Watching the Detectives.....................

Wednesday 11 May 2011

Met police buys data harvesting software that can track individuals.


THE MET POLICE is investing in Minority Report style Geotime software from the US military that harvests data to view someone's whereabouts in three dimensions.

The Geotime programme collects publicly accessible information from social networking web sites, GPS signals and mobile phone data trails, and it even tracks IP network logs.

That temporal data is then rendered in 3D, making it easier to read and track the location of potential suspects geospatially.

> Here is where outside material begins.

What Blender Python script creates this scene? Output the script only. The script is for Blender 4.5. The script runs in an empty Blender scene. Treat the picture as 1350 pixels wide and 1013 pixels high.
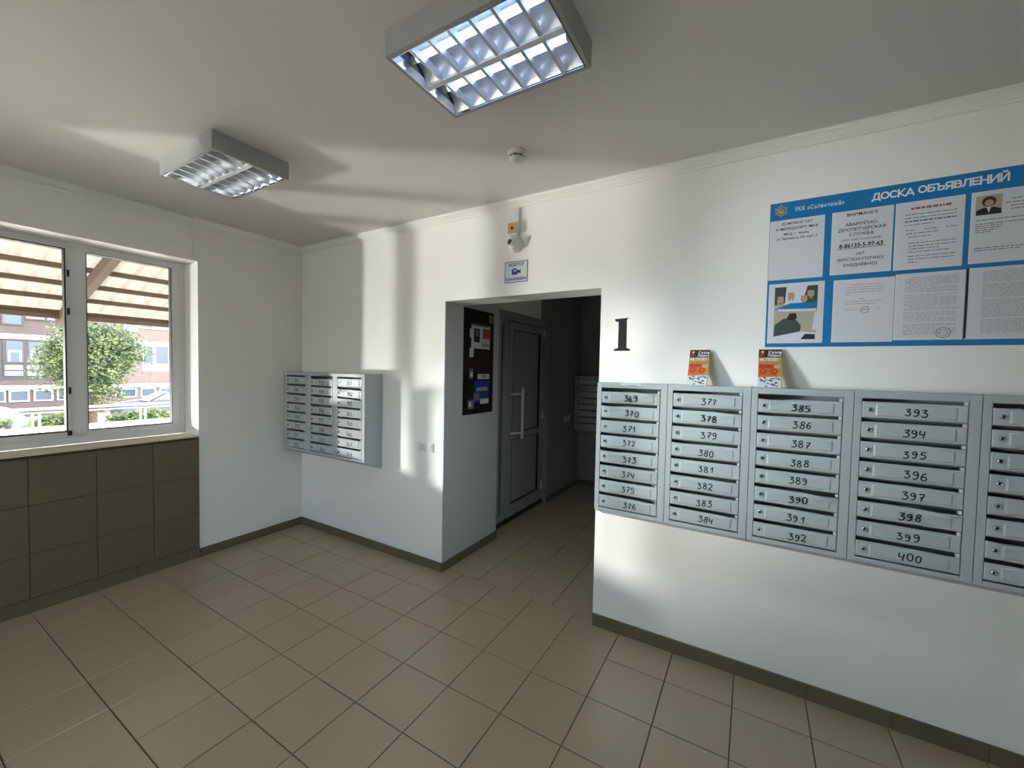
import bpy, math, random
from mathutils import Vector, Matrix
random.seed(7)
SC = bpy.context.scene
COL = SC.collection
# ---------------------------------------------------------------- camera
CAM = Vector((4.1514, -2.6168, 1.7059)); YAW, PIT, ROL = .5325, -.0346, .0201; FPX = 537.5
cf = Vector((-math.sin(YAW)*math.cos(PIT), math.cos(YAW)*math.cos(PIT), math.sin(PIT)))
r0 = Vector((math.cos(YAW), math.sin(YAW), 0)); u0 = r0.cross(cf)
cr = r0*math.cos(ROL)+u0*math.sin(ROL); cu = -r0*math.sin(ROL)+u0*math.cos(ROL)
cd = bpy.data.cameras.new('camera'); cam = bpy.data.objects.new('camera', cd); COL.objects.link(cam)
cd.sensor_width = 36; cd.lens = FPX/1350*36; cd.clip_start = .03; cd.clip_end = 300
M4 = Matrix((cr, cu, -cf)).transposed().to_4x4(); M4.translation = CAM
cam.matrix_world = M4
SC.camera = cam
def in_view(p, m=70):
    d = Vector(p)-CAM; z = d.dot(cf)
    if z < .25: return False
    x = 675+FPX*d.dot(cr)/z; y = 506.5-FPX*d.dot(cu)/z
    return -m < x < 1350+m and -m < y < 1013+m
# ---------------------------------------------------------------- world, sun, exposure
w = bpy.data.worlds.new('sky'); SC.world = w; w.use_nodes = True
nt = w.node_tree; nt.nodes.clear()
sky = nt.nodes.new('ShaderNodeTexSky'); sky.sky_type = 'NISHITA'; sky.sun_disc = False
sky.sun_elevation = math.radians(48); sky.sun_rotation = math.radians(60); sky.dust_density = 1.6
bg = nt.nodes.new('ShaderNodeBackground'); bg.inputs['Strength'].default_value = .24
wo = nt.nodes.new('ShaderNodeOutputWorld')
hs = nt.nodes.new('ShaderNodeHueSaturation'); hs.inputs['Saturation'].default_value = .65
nt.links.new(sky.outputs[0], hs.inputs['Color']); nt.links.new(hs.outputs[0], bg.inputs[0]); nt.links.new(bg.outputs[0], wo.inputs[0])
def light(name, typ, loc, direction, energy, color, **k):
    l = bpy.data.lights.new(name, typ); l.energy = energy; l.color = color
    for a, b in k.items(): setattr(l, a, b)
    o = bpy.data.objects.new(name, l); COL.objects.link(o); o.location = loc
    o.rotation_euler = Vector(direction).to_track_quat('-Z', 'Y').to_euler()
    return o
light('sun', 'SUN', (0, 0, 20), (.3, .45, -.85), 2.4, (1, .91, .78), angle=.01)
# low sun glints thrown back by the panes across the street and by the wet bright road
GA = Vector((-12.5, -11.68, 3.89)); GB = Vector((-6.6, -7.45, .02)); WC = Vector((-.1, -1.95, 1.83))
light('glint_facade', 'SPOT', GA, WC-GA, 3000, (1, .96, .9), shadow_soft_size=.34, spot_size=math.radians(15), spot_blend=.2)
light('glint_road', 'SPOT', GB, WC-GB, 760, (1, .97, .93), shadow_soft_size=.2, spot_size=math.radians(21), spot_blend=.2)
GC = Vector((-9.5, -13.2, 3.6)); GD = Vector((-8, -12.3, 1.4))
light('added_corner_spot', 'SPOT', GC, WC-GC, 2600, (1, .93, .84), shadow_soft_size=.4, spot_size=math.radians(13), spot_blend=.5)  # added spot without a known source, brightens the wall near the window corner
light('added_right_wall_spot', 'SPOT', GD, Vector((0, -4.3, 1.3))-GD, 1600, (.86, .94, 1), shadow_soft_size=1.2, spot_size=math.radians(18), spot_blend=.5)  # added soft spot through the entrance glazing, brightens right wall and mailboxes
SC.view_settings.view_transform = 'Standard'; SC.view_settings.look = 'None'
SC.view_settings.gamma = 1; SC.view_settings.use_curve_mapping = False
SC.view_settings.exposure = 3.0
# ---------------------------------------------------------------- helpers
def srgb(r, g, b):
    f = lambda c: (c/255/12.92 if c/255 <= .04045 else ((c/255+.055)/1.055)**2.4)
    return (f(r), f(g), f(b), 1)
def mat(name, col, rough=.6, metal=0, noise=0, nscale=8, bump=0, bscale=60, spec=.5, vary=0, emit=None, estr=0):
    m = bpy.data.materials.new(name); m.use_nodes = True; n = m.node_tree.nodes; l = m.node_tree.links
    b = n['Principled BSDF']; b.inputs['Roughness'].default_value = rough; b.inputs['Metallic'].default_value = metal
    b.inputs['Specular IOR Level'].default_value = spec
    c = n.new('ShaderNodeRGB'); c.outputs[0].default_value = col; out = c.outputs[0]
    tc = n.new('ShaderNodeTexCoord')
    if noise:
        t = n.new('ShaderNodeTexNoise'); t.inputs['Scale'].default_value = nscale; t.inputs['Detail'].default_value = 5
        l.new(tc.outputs['Object'], t.inputs['Vector'])
        mr = n.new('ShaderNodeMapRange'); mr.inputs[1].default_value = .3; mr.inputs[2].default_value = .24
        mr.inputs[3].default_value = 1-noise; mr.inputs[4].default_value = 1+noise
        l.new(t.outputs[0], mr.inputs[0])
        h = n.new('ShaderNodeHueSaturation'); l.new(out, h.inputs['Color']); l.new(mr.outputs[0], h.inputs['Value']); out = h.outputs[0]
    if vary:
        oi = n.new('ShaderNodeObjectInfo'); mr = n.new('ShaderNodeMapRange'); mr.inputs[3].default_value = 1-vary; mr.inputs[4].default_value = 1+vary
        l.new(oi.outputs['Random'], mr.inputs[0])
        h = n.new('ShaderNodeHueSaturation'); l.new(out, h.inputs['Color']); l.new(mr.outputs[0], h.inputs['Value']); out = h.outputs[0]
    l.new(out, b.inputs['Base Color'])
    if bump:
        t = n.new('ShaderNodeTexNoise'); t.inputs['Scale'].default_value = bscale; t.inputs['Detail'].default_value = 3
        l.new(tc.outputs['Object'], t.inputs['Vector'])
        bp = n.new('ShaderNodeBump'); bp.inputs['Strength'].default_value = bump; bp.inputs['Distance'].default_value = .01
        l.new(t.outputs[0], bp.inputs['Height']); l.new(bp.outputs[0], b.inputs['Normal'])
    if emit:
        b.inputs['Emission Color'].default_value = emit; b.inputs['Emission Strength'].default_value = estr
    return m
MT = {}
MT['paint'] = mat('white_wall_paint', (.88, .865, .83, 1), .5, noise=.025, nscale=1.5, bump=.12, bscale=25, spec=.35)
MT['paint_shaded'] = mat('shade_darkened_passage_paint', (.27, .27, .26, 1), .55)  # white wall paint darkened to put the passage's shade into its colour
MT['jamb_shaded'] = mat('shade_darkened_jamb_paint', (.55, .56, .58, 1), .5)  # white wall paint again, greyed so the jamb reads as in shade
MT['satin'] = mat('satin_reflector', (.8, .82, .86, 1), .42, metal=1)
MT['doorpvc'] = mat('shade_greyed_door_pvc', (.3, .31, .31, 1), .4)  # white door plastic, greyed to carry the passage shade in its colour
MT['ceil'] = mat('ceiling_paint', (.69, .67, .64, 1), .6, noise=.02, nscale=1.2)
MT['tile'] = mat('greige_floor_tile', srgb(168, 150, 121), .3, noise=.06, nscale=7, vary=.02, bump=.03, bscale=14, spec=.75)
MT['grout'] = mat('dark_grout', srgb(82, 72, 58), .9, noise=.1, nscale=20)
MT['wtile'] = mat('brown_wall_tile', srgb(108, 99, 80), .4, noise=.06, nscale=6, vary=.04, spec=.35)
MT['upvc'] = mat('white_upvc', (.72, .72, .71, 1), .35)
MT['sill'] = mat('beige_sill_tile', srgb(205, 195, 175), .35, noise=.04, nscale=9)
MT['black'] = mat('black_plastic', (.012, .012, .012, 1), .5)
MT['cab'] = mat('grey_enamel_steel', (.46, .5, .52, 1), .42, noise=.05, nscale=30, bump=.08, bscale=180)
MT['door'] = mat('grey_enamel_door', (.5, .54, .56, 1), .38, noise=.07, nscale=14, vary=.06, bump=.1, bscale=30)
MT['ink'] = mat('black_marker', (.008, .008, .009, 1), .8)
MT['chrome'] = mat('worn_chrome', (.55, .55, .55, 1), .25, metal=1)
MT['paper'] = mat('white_paper', (.66, .67, .72, 1), .35)
MT['board'] = mat('blue_board', srgb(22, 118, 178), .35)
MT['ltext'] = mat('pale_lettering', (.82, .86, .9, 1), .4)
MT['grey_ink'] = mat('grey_print', (.16, .16, .18, 1), .6)
MT['mid_ink'] = mat('fine_print', (.36, .36, .4, 1), .6)
MT['red_ink'] = mat('red_print', (.38, .1, .1, 1), .6)
MT['navy'] = mat('navy_print', (.03, .035, .22, 1), .5)
MT['alu'] = mat('mirror_aluminium', (.8, .81, .83, 1), .16, metal=1)
MT['lampbox'] = mat('lamp_housing_paint', (.36, .36, .355, 1), .5)
MT['tube_off'] = mat('unlit_tube', (.8, .82, .8, 1), .2)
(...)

According to the Guardian, the Met rozzers said they've bought the software and didn't deny or confirm if the force will use the system on the streets of London. The Met was also the only UK force to buy Geotime.

Privacy campaigners are already outraged that the Met has bought Geotime. If the police force does go ahead and trial the programme, it will rightly be met with resistance.

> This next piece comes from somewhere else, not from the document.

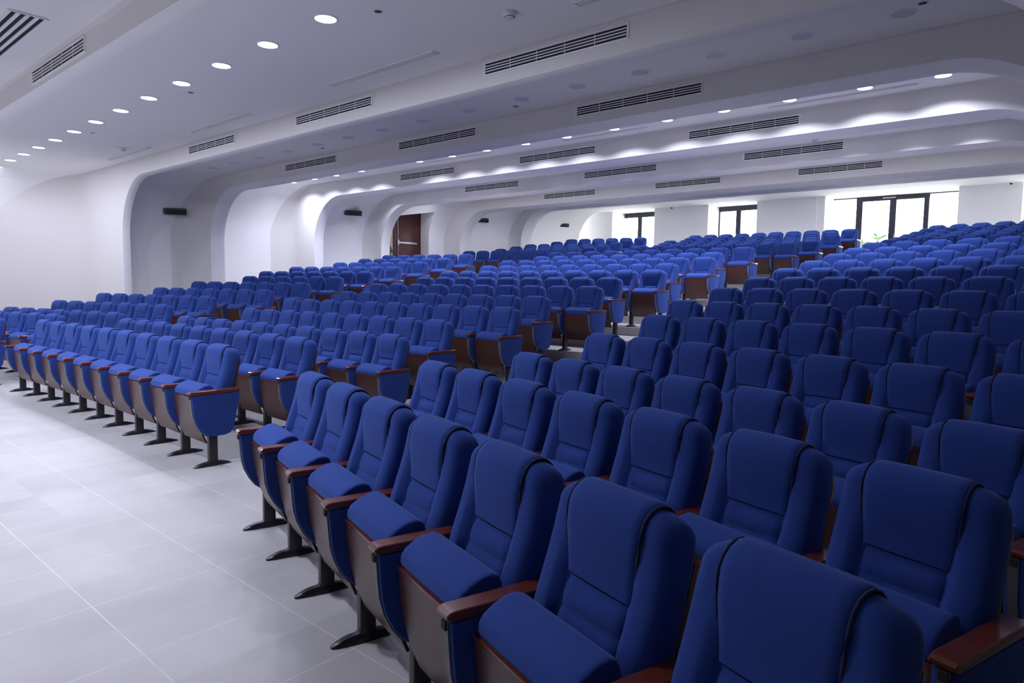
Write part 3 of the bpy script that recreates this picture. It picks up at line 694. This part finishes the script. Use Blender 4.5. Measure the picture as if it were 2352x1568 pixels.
for x, y, z, L, lb in ((-12.2, 1.02, 2.99, .6, 'black wall speaker at the front end of the door wall'), (-9.3, 4.45, 3.25, .5, 'black wall speaker in the unlit bay of the door wall'), (-9.1, 9.62, 3.66, .5, 'black wall speaker just before the open door'), (-9.1, 15.3, 3.90, .5, 'black tilted wall speaker beyond the open door'), (-8.95, 20.1, 4.08, .52, 'black wall speaker nearest the back windows')):
    speaker(x, y, z, radians(-22), lb, L, radians(14))
def dome(x, y, z, label):
    o = empty('security_camera', (x, y, z)); tag(o, label, 'camera', 'dome cameras on the back wall')
    MB().disc(0, 0, -.03, .055, 18, .03).build('base', pale_m, o, 40)
    n_ = 16; MB().loft([[(q*cos(2*pi*k/n_), q*sin(2*pi*k/n_), h) for k in range(n_)] for q, h in ((.042, -.03), (.04, -.05), (.03, -.066), (.012, -.076))], True, True).build('dome_cover', black_m, o, 60)
dome(-4.85, 22.1, 4.76, 'small dark dome camera above the pier between the two narrow windows')
dome(6.2, 22.1, 4.76, 'small dark dome camera above the pier beyond the wide glass door')
def steplight(x, R, z, label):
    y = yarc(R, x); o = empty('step_light', (x, y, z)); tag(o, label, 'step light', 'step lights in the aisle risers')
    b_ = MB(); b_.loft([[(q*cos(2*pi*k/16), h, q*sin(2*pi*k/16)) for k in range(16)] for q, h in ((.045, .0), (.045, -.008), (.03, -.012), (.002, -.004))], True, True); b_.build('housing', black_m, o, 40)
    MB().tube([(-.06, -.006, .02), (-.03, -.012, .045), (0, -.006, .05)], .006, 6).build('cable', black_m, o, 40)

# ------------------------------------------------------------------ daylight and render settings
w = bpy.data.worlds.new('World'); S.world = w; w.use_nodes = True
bg = w.node_tree.nodes['Background']; bg.inputs[0].default_value = (.93, .96, 1, 1); bg.inputs[1].default_value = 13.0
S.view_settings.view_transform = 'Standard'; S.view_settings.look = 'None'; S.view_settings.gamma = 1; S.view_settings.exposure = 0.0
S.cycles.max_bounces = 8; S.cycles.diffuse_bounces = 5; S.cycles.use_denoising = True; S.cycles.sample_clamp_indirect = 8
print(sorted((q[0],q[1]) for q in far))
print('seats', len(seats), 'far', len(far), 'objects', len(bpy.data.objects))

"We shouldn't be tracked and traced and have pictures built by our own government and police for the benefit of commercial gain," Alex Hanff, the campaigns manager at Privacy International told the Guardian.

The problem is, how will the police use or misuse Geotime? Even if it's used to build up a 3D profile of a criminal's movements, it presents the potential to cause innumerable intrusions of privacy. But if it is used to harvest and retain pubic data to track crowds of innocent citizens at peaceful protests, the implications are far more alarming.

Using technology to build a Minority Report picture of crimes before they are committed is something that other technology companies have tried. Geotime's data harvesting presents a truly terrible potential for abuse and destruction of civil liberties, but it is not even in the same postcode as IBM's predictive analytics to prevent crime. A similar crime prediction software application was trialed in the US that uses algorithms to predict what offenders are most likely re-offend.